Is this where you envisioned Nairaland when you started out?

Seun: My initial dream with MobileNigeria was to make more than 60k a month, which seemed like a reasonable salary at the time, and then use any extra income as capital to start a more promising business.  This was reasonable to me, afterall the total capital I wasted in my failed hosting business was under N60k.  Nairaland flew past this target within the first year, and continues to grow.

Apart from wanting to create a place where Nigerians at home could feel at home, I didn’t have lofty visions for Nairaland, save to remain number 1.  I just wanted to succeed at something for once, and I thought this was the cheapest thing I could try.

Yeah, not a very visionary fellow, but he still has a point. So, for instance – if what you want to do is earn a steady income, then a business model that can give you 900,000 ‘members’ without being able to make money off them is not the way to go. You’ve got to know what you want; don’t just get carried away by the numbers.

Follow the money: There’s been a first wave – mega-social networks that have changed the world and toppled governments (Egypt), and their success should also serve as a lesson; it will be great to get a new wave of entrepreneurs who can actually find ways to combine numbers and money. Because, you see, that’s the entire purpose of being an entrepreneur; and only innovations that make money can truly be sustained (Steve Jobs, anyone?). Will a Nigerian be that person?

What problem is this solving: Why aren’t people buying into the Facebook IPO? It’s the same reason people distrust venture capitalists. You know how it works with car manufacturers, food sellers, even banks (you know the whole savings-interest cycle), but in this case – people look through and they don’t see what is actually being ‘created’. The world still looks at value in terms of utility – what problem is this solving? That’s what people generally buy and sell into. That’s why countries like China and Japan continue the ride up.

Life isn’t fair: There are two angles on this – the first is, no matter how much those Facebook investors will lose in the shares they own or bought, Mark Zuckerberg will remain rich. As the Los Angeles Timesput it.

The shares began selling at $42.05, valuing Zuckerberg at about $21.18 billion. Then, for a split second, the share price shot up to $45, its high for the day, which would put Zuckerberg at $22.66 billion. It was a paper gain of more than $3 billion, but he was unable to keep it.

From there the number fell down below $40 for a while, hitting $38 a couple of times, which again put the Facebook CEO at about $19.14 billion.

The stock climbed back up and stayed in the $41 neighborhood for a good portion of the day. It spiked up to around $41.65 a couple of times, which would value the 28-year-old at about $20.97 billion.

Then for a while the stock fell back down and hovered at the $40 mark, which would put Zuckerberg at $20.14 billion.
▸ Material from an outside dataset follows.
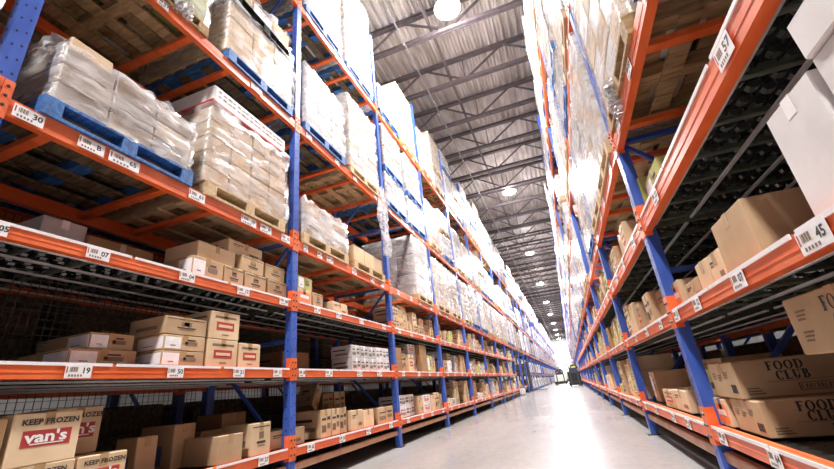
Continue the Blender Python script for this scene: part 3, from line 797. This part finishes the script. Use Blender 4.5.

But toward the end of the day, Facebook’s stock began hitting the $38 IPO price once again, and it finally settled at $38.23. At that price, Zuckerberg is worth $19.25 billion.

That’s about a $110-million gain. Not bad for a day’s work, but that’s probably not the kind of gain he or other Facebook investors were hoping for.

But even worse is this piece:

To me, Facebook’s value can be measured in far different ways – how well it’s serving its members, how its treating and compensating its employees, its social impact on society as a whole, and how well it’s positioning itself for the future.

When I look at Facebook, I don’t think about price-to-earnings ratio, but of how it’s changed the world for both better and worse, and how nearly a billion Facebook users are using it to enhance their lives and the lives of those they care about.

Indeed. Some things in life should be more than about money. And Facebook still rules the world. Still, there are lessons to be learned.

One comment

  1. Hauwa Gambo. Thanks for this. This is highly informative. You just shade more light on my initial doubt about the Social Media Business Model. For Startup and Techies social media busines model is not the way to go right now.